WHAT YOU NEED TO DO: Write out the material again exactly, please, and omit the pictures.

GIVEN DATA:
----

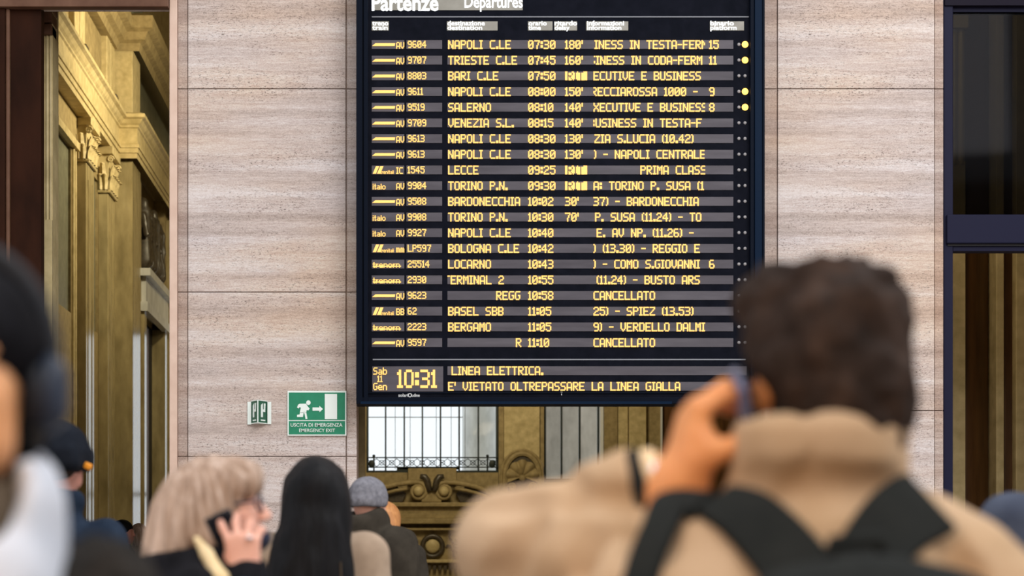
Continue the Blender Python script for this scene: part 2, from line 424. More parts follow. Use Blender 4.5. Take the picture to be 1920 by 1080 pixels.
def capital(name, x, y, w, zb, zt, proj, parent):        # leafy capital on a pilaster that faces +X
    h = zt-zb; m = MB()
    m.ngon_prism([(x, y-.02, zt-.16*h), (x+proj+.10, y-.10, zt-.16*h), (x+proj+.10, y+w+.10, zt-.16*h), (x, y+w+.02, zt-.16*h)], (0, 0, .16*h))
    m.box((x-.05, y, zb), (x+proj, y+w, zt-.1*h)); m.tube([(x, y-.03, zb+.03), (x+proj+.03, y-.03, zb+.03), (x+proj+.03, y+w+.03, zb+.03), (x, y+w+.03, zb+.03)], .035, 6)
    def leaf(px, py, nx, ny, z0, hh, ww):
        tx, ty = -ny, nx; rows = 6; vs = []; 
        for i in range(rows):
            u = i/(rows-1); out = .015+.16*max(0, u-.35)**1.3; zz = z0+hh*(u if u < .8 else .8-.35*(u-.8)); hw = ww*(1.35-.7*u*u)/2
            for s_, d_ in ((-1, .02), (0, .07), (1, .02)): vs.append((px+nx*(out+d_)+tx*hw*s_, py+ny*(out+d_)+ty*hw*s_, zz))
        b = len(vs); vs += [(q[0]-nx*.03, q[1]-ny*.03, q[2]-.02) for q in vs]
        fs = []
        for i in range(rows-1):
            for c in range(2):
                q = i*3+c; fs += [(q, q+1, q+4, q+3), (q+b, q+3+b, q+4+b, q+1+b)]
        m.add(vs, fs)
    for k in range(4): leaf(x+proj, y+w*(k+.5)/4, 1, 0, zb+.06*h, .42*h, w/4*1.1)
    for k in range(3): leaf(x+proj, y+w*(k+1)/4, 1, 0, zb+.3*h, .42*h, w/4*1.1)
    for k in range(2): leaf(x+proj*(k+.5)/2, y, 0, -1, zb+.06*h, .42*h, proj/2)
    leaf(x+proj*.5, y, 0, -1, zb+.3*h, .42*h, proj/2)
    for yy in (y, y+w):
        sp = [(x+proj+.05+.07*(1-t/16)*math.cos(t*.75), yy, zt-.27*h+.07*(1-t/16)*math.sin(t*.75)) for t in range(14)]
        m.tube(sp, .025, 6)
    return m.build(name, 'gold_stone', parent)
def pilaster(y, w, x, proj, label, shaft_top, cap_top, group=None):
    r = empty('pilaster', (x+proj/2, y+w/2, 0), label=label, cat='pilaster')
    s = MB().box((x, y, .5), (x+proj, y+w, shaft_top), .012)
    for k in range(2): s.box((x+proj-.005, y+w*(.2+.5*k), 1.2), (x+proj+.012, y+w*(.3+.5*k), shaft_top-.3))
    s.build('shaft', 'gold_stone_polished', r)
    if cap_top: capital('capital', x, y, w, shaft_top, cap_top, proj, r)
    MB().box((x, y-.06, 0), (x+proj+.08, y+w+.06, .5), .02).build('base', 'tan_stone', r)
    return r
pilaster(37.0, .95, XL, .17, 'gold stone pilaster with leafy capital nearest the dark niche at the doorway', 8.85, 9.66)
pilaster(39.55, .95, XL, .2, 'gold stone pilaster with leafy capital beside the projecting corner pier', 8.75, 9.66)
pr = empty('corner_pier', (XL+.3, 41.5, 0), label='plain gold stone pier under the projecting corner of the cornice', cat='pier')
MB().box((XL+.4, 41.0, .5), (XL+.5, 42.2, 9.66), .012).box((XL, 40.98, .5), (XL+.5, 41.045, 9.66)).build('shaft', 'gold_stone_polished', pr)
MB().box((XL+.4, 40.93, 0), (XL+.56, 42.28, .5), .02).build('base', 'tan_stone', pr)
pe = empty('pilaster', (XL+.45, 48.4, 0), label='pale stone pilaster at the far end, right of the bronze relief', cat='pilaster')
MB().box((XL+.4, 47.6, .5), (XL+.52, 51.0, 9.6), .012).build('shaft', 'gold_stone_polished', pe)
MB().box((XL+.4, 47.56, 0), (XL+.57, 51.1, .5)).build('base', 'tan_stone', pe)
# bronze relief above the inner doorway: robed figures
def build_relief():
    r = empty('relief_sculpture', (XL+.15, 45.1, 7.8), label='dark bronze relief of robed standing figures high on the left hall wall', cat='relief')
    MB().box((XL+.15, 43.3, 7.82), (XL+.22, 47.0, 9.6)).build('back_plate', 'bronze', r)
    for i, (y, h, ln) in enumerate(((43.9, 1.42, .10), (44.7, 1.36, -.08), (45.5, 1.45, .06), (46.3, 1.32, -.1))):
        o = np.array([.18, y-45.1, .18]); R = rotm('x', ln*60)
        pr = [cap((0, 0, .1), (0, 0, .55*h), .22, .16, .05), cap((0, 0, .5*h), (0, 0, .78*h), .17, .19, .08), ell((.03, 0, .93*h), (.10, .09, .12), .05), cap((.05, .18, .75*h), (.16, .05, .5*h), .06, .05, .04), cap((.05, -.18, .75*h), (.12, -.26, .45*h), .06, .05, .04)]
        organic('figure', xf(pr, R, o), 'bronze', r, .035, None, lambda P: .025*np.sin(P[..., 1]*38+2*vnoise(P, 4, i)))
# inner portal under the relief
po = empty('inner_doorway', (XL+.4, 45.2, 0), label='tall dark doorway in the gold hall wall under the bronze relief', cat='doorway')
MB().box((XL+.1, 43.25, 0), (XL+.16, 47.1, 6.9)).build('opening', 'black_gap', po)  # black slab stands in for the shaded depth of the doorway
dj = MB().box((XL+.1, 43.102, 0), (XL+.47, 43.45, 6.89)).box((XL+.1, 46.9, 0), (XL+.47, 47.3, 6.89)); dj.build('jamb', 'gold_stone_polished', po)
MB().box((XL+.1, 44.6, 0), (XL+.22, 45.8, 6.8), .02).build('door_leaf', 'brown_wood', po)
hm = MB().box((XL+.4, 43.0, 6.85), (XL+.55, 47.4, 7.05)).box((XL+.4, 42.9, 7.6), (XL+.62, 47.5, 7.76)).box((XL+.15, 43.1, 7.6), (XL+.42, 47.3, 7.76)); hm.build('lintel_moulding', 'grey_marble', po)
MB().box((XL+.152, 43.102, 7.05), (XL+.5, 47.298, 7.6)).build('lintel', 'grey_marble', po)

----

SOLUTION TO THE PROBLEM:
Continue the Blender Python script for this scene: part 2, from line 424. More parts follow. Use Blender 4.5. Take the picture to be 1920 by 1080 pixels.
def capital(name, x, y, w, zb, zt, proj, parent):        # leafy capital on a pilaster that faces +X
    h = zt-zb; m = MB()
    m.ngon_prism([(x, y-.02, zt-.16*h), (x+proj+.10, y-.10, zt-.16*h), (x+proj+.10, y+w+.10, zt-.16*h), (x, y+w+.02, zt-.16*h)], (0, 0, .16*h))
    m.box((x-.05, y, zb), (x+proj, y+w, zt-.1*h)); m.tube([(x, y-.03, zb+.03), (x+proj+.03, y-.03, zb+.03), (x+proj+.03, y+w+.03, zb+.03), (x, y+w+.03, zb+.03)], .035, 6)
    def leaf(px, py, nx, ny, z0, hh, ww):
        tx, ty = -ny, nx; rows = 6; vs = []; 
        for i in range(rows):
            u = i/(rows-1); out = .015+.16*max(0, u-.35)**1.3; zz = z0+hh*(u if u < .8 else .8-.35*(u-.8)); hw = ww*(1.35-.7*u*u)/2
            for s_, d_ in ((-1, .02), (0, .07), (1, .02)): vs.append((px+nx*(out+d_)+tx*hw*s_, py+ny*(out+d_)+ty*hw*s_, zz))
        b = len(vs); vs += [(q[0]-nx*.03, q[1]-ny*.03, q[2]-.02) for q in vs]
        fs = []
        for i in range(rows-1):
            for c in range(2):
                q = i*3+c; fs += [(q, q+1, q+4, q+3), (q+b, q+3+b, q+4+b, q+1+b)]
        m.add(vs, fs)
    for k in range(4): leaf(x+proj, y+w*(k+.5)/4, 1, 0, zb+.06*h, .42*h, w/4*1.1)
    for k in range(3): leaf(x+proj, y+w*(k+1)/4, 1, 0, zb+.3*h, .42*h, w/4*1.1)
    for k in range(2): leaf(x+proj*(k+.5)/2, y, 0, -1, zb+.06*h, .42*h, proj/2)
    leaf(x+proj*.5, y, 0, -1, zb+.3*h, .42*h, proj/2)
    for yy in (y, y+w):
        sp = [(x+proj+.05+.07*(1-t/16)*math.cos(t*.75), yy, zt-.27*h+.07*(1-t/16)*math.sin(t*.75)) for t in range(14)]
        m.tube(sp, .025, 6)
    return m.build(name, 'gold_stone', parent)
def pilaster(y, w, x, proj, label, shaft_top, cap_top, group=None):
    r = empty('pilaster', (x+proj/2, y+w/2, 0), label=label, cat='pilaster')
    s = MB().box((x, y, .5), (x+proj, y+w, shaft_top), .012)
    for k in range(2): s.box((x+proj-.005, y+w*(.2+.5*k), 1.2), (x+proj+.012, y+w*(.3+.5*k), shaft_top-.3))
    s.build('shaft', 'gold_stone_polished', r)
    if cap_top: capital('capital', x, y, w, shaft_top, cap_top, proj, r)
    MB().box((x, y-.06, 0), (x+proj+.08, y+w+.06, .5), .02).build('base', 'tan_stone', r)
    return r
pilaster(37.0, .95, XL, .17, 'gold stone pilaster with leafy capital nearest the dark niche at the doorway', 8.85, 9.66)
pilaster(39.55, .95, XL, .2, 'gold stone pilaster with leafy capital beside the projecting corner pier', 8.75, 9.66)
pr = empty('corner_pier', (XL+.3, 41.5, 0), label='plain gold stone pier under the projecting corner of the cornice', cat='pier')
MB().box((XL+.4, 41.0, .5), (XL+.5, 42.2, 9.66), .012).box((XL, 40.98, .5), (XL+.5, 41.045, 9.66)).build('shaft', 'gold_stone_polished', pr)
MB().box((XL+.4, 40.93, 0), (XL+.56, 42.28, .5), .02).build('base', 'tan_stone', pr)
pe = empty('pilaster', (XL+.45, 48.4, 0), label='pale stone pilaster at the far end, right of the bronze relief', cat='pilaster')
MB().box((XL+.4, 47.6, .5), (XL+.52, 51.0, 9.6), .012).build('shaft', 'gold_stone_polished', pe)
MB().box((XL+.4, 47.56, 0), (XL+.57, 51.1, .5)).build('base', 'tan_stone', pe)
# bronze relief above the inner doorway: robed figures
def build_relief():
    r = empty('relief_sculpture', (XL+.15, 45.1, 7.8), label='dark bronze relief of robed standing figures high on the left hall wall', cat='relief')
    MB().box((XL+.15, 43.3, 7.82), (XL+.22, 47.0, 9.6)).build('back_plate', 'bronze', r)
    for i, (y, h, ln) in enumerate(((43.9, 1.42, .10), (44.7, 1.36, -.08), (45.5, 1.45, .06), (46.3, 1.32, -.1))):
        o = np.array([.18, y-45.1, .18]); R = rotm('x', ln*60)
        pr = [cap((0, 0, .1), (0, 0, .55*h), .22, .16, .05), cap((0, 0, .5*h), (0, 0, .78*h), .17, .19, .08), ell((.03, 0, .93*h), (.10, .09, .12), .05), cap((.05, .18, .75*h), (.16, .05, .5*h), .06, .05, .04), cap((.05, -.18, .75*h), (.12, -.26, .45*h), .06, .05, .04)]
        organic('figure', xf(pr, R, o), 'bronze', r, .035, None, lambda P: .025*np.sin(P[..., 1]*38+2*vnoise(P, 4, i)))
# inner portal under the relief
po = empty('inner_doorway', (XL+.4, 45.2, 0), label='tall dark doorway in the gold hall wall under the bronze relief', cat='doorway')
MB().box((XL+.1, 43.25, 0), (XL+.16, 47.1, 6.9)).build('opening', 'black_gap', po)  # black slab stands in for the shaded depth of the doorway
dj = MB().box((XL+.1, 43.102, 0), (XL+.47, 43.45, 6.89)).box((XL+.1, 46.9, 0), (XL+.47, 47.3, 6.89)); dj.build('jamb', 'gold_stone_polished', po)
MB().box((XL+.1, 44.6, 0), (XL+.22, 45.8, 6.8), .02).build('door_leaf', 'brown_wood', po)
hm = MB().box((XL+.4, 43.0, 6.85), (XL+.55, 47.4, 7.05)).box((XL+.4, 42.9, 7.6), (XL+.62, 47.5, 7.76)).box((XL+.15, 43.1, 7.6), (XL+.42, 47.3, 7.76)); hm.build('lintel_moulding', 'grey_marble', po)
MB().box((XL+.152, 43.102, 7.05), (XL+.5, 47.298, 7.6)).build('lintel', 'grey_marble', po)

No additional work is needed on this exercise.